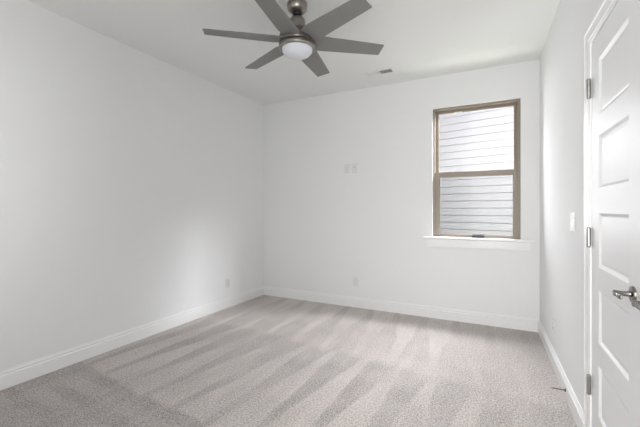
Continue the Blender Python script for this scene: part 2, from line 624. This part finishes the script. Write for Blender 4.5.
def sash(label, x0, x1, z0, z1, ya, yb, sl, sr, bot, top):
    bm = bmesh.new()
    box(bm, x0, x0 + sl, ya, yb, z0, z1)
    box(bm, x1 - sr, x1, ya, yb, z0, z1)
    box(bm, x0 + sl, x1 - sr, ya, yb, z0, z0 + bot)
    box(bm, x0 + sl, x1 - sr, ya, yb, z1 - top, z1)
    # glazing bead
    g = 0.005
    for b4 in ((x0 + sl, x0 + sl + g, z0 + bot, z1 - top), (x1 - sr - g, x1 - sr, z0 + bot, z1 - top),
               (x0 + sl + g, x1 - sr - g, z0 + bot, z0 + bot + g), (x0 + sl + g, x1 - sr - g, z1 - top - g, z1 - top)):
        box(bm, b4[0], b4[1], ya + 0.008, ya + 0.018, b4[2], b4[3])
    o = tag(wpart('sash', bm, M['tan'], bevel=0.0015), label)
    ym = (ya + yb) / 2
    bm = bx(x0 + sl, x1 - sr, ym - 0.002, ym + 0.002, z0 + bot, z1 - top)
    wpart('glass_pane', bm, M['glass'], parent=o)
    return o


x0, x1 = WX0 + FW, WX1 - FW
up = sash('tan upper sash', x0, x1, 1.575, WZ1 - FW, D + 0.085, D + 0.115, 0.030, 0.030, 0.045, 0.026)
lo = sash('tan lower sash', x0, x1, WZ0 + 0.012, 1.628, D + 0.045, D + 0.080, 0.046, 0.040, 0.018, 0.055)

# cam locks on the meeting rail
for xc in (-0.365, 0.050):
    bm = bmesh.new()
    box(bm, xc - 0.030, xc + 0.030, D + 0.050, D + 0.072, 1.628, 1.635)
    box(bm, xc - 0.016, xc + 0.024, D + 0.052, D + 0.066, 1.635, 1.645)
    tag(wpart('sash_lock', bm, M['plastic'], parent=lo, bevel=0.002), 'small white sash lock')
# lift handle on the bottom rail
bm = bmesh.new()
box(bm, -0.190, -0.070, D + 0.034, D + 0.046, 0.9125, 0.944)
box(bm, -0.186, -0.074, D - 0.004, D + 0.036, 0.930, 0.940)
box(bm, -0.186, -0.074, D - 0.006, D + 0.000, 0.918, 0.940)
tag(wpart('lift_handle', bm, M['black'], parent=lo, bevel=0.002), 'black lift handle')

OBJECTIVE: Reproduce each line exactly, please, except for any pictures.

RIGHT ANSWER:
Continue the Blender Python script for this scene: part 2, from line 624. This part finishes the script. Write for Blender 4.5.
def sash(label, x0, x1, z0, z1, ya, yb, sl, sr, bot, top):
    bm = bmesh.new()
    box(bm, x0, x0 + sl, ya, yb, z0, z1)
    box(bm, x1 - sr, x1, ya, yb, z0, z1)
    box(bm, x0 + sl, x1 - sr, ya, yb, z0, z0 + bot)
    box(bm, x0 + sl, x1 - sr, ya, yb, z1 - top, z1)
    # glazing bead
    g = 0.005
    for b4 in ((x0 + sl, x0 + sl + g, z0 + bot, z1 - top), (x1 - sr - g, x1 - sr, z0 + bot, z1 - top),
               (x0 + sl + g, x1 - sr - g, z0 + bot, z0 + bot + g), (x0 + sl + g, x1 - sr - g, z1 - top - g, z1 - top)):
        box(bm, b4[0], b4[1], ya + 0.008, ya + 0.018, b4[2], b4[3])
    o = tag(wpart('sash', bm, M['tan'], bevel=0.0015), label)
    ym = (ya + yb) / 2
    bm = bx(x0 + sl, x1 - sr, ym - 0.002, ym + 0.002, z0 + bot, z1 - top)
    wpart('glass_pane', bm, M['glass'], parent=o)
    return o


x0, x1 = WX0 + FW, WX1 - FW
up = sash('tan upper sash', x0, x1, 1.575, WZ1 - FW, D + 0.085, D + 0.115, 0.030, 0.030, 0.045, 0.026)
lo = sash('tan lower sash', x0, x1, WZ0 + 0.012, 1.628, D + 0.045, D + 0.080, 0.046, 0.040, 0.018, 0.055)

# cam locks on the meeting rail
for xc in (-0.365, 0.050):
    bm = bmesh.new()
    box(bm, xc - 0.030, xc + 0.030, D + 0.050, D + 0.072, 1.628, 1.635)
    box(bm, xc - 0.016, xc + 0.024, D + 0.052, D + 0.066, 1.635, 1.645)
    tag(wpart('sash_lock', bm, M['plastic'], parent=lo, bevel=0.002), 'small white sash lock')
# lift handle on the bottom rail
bm = bmesh.new()
box(bm, -0.190, -0.070, D + 0.034, D + 0.046, 0.9125, 0.944)
box(bm, -0.186, -0.074, D - 0.004, D + 0.036, 0.930, 0.940)
box(bm, -0.186, -0.074, D - 0.006, D + 0.000, 0.918, 0.940)
tag(wpart('lift_handle', bm, M['black'], parent=lo, bevel=0.002), 'black lift handle')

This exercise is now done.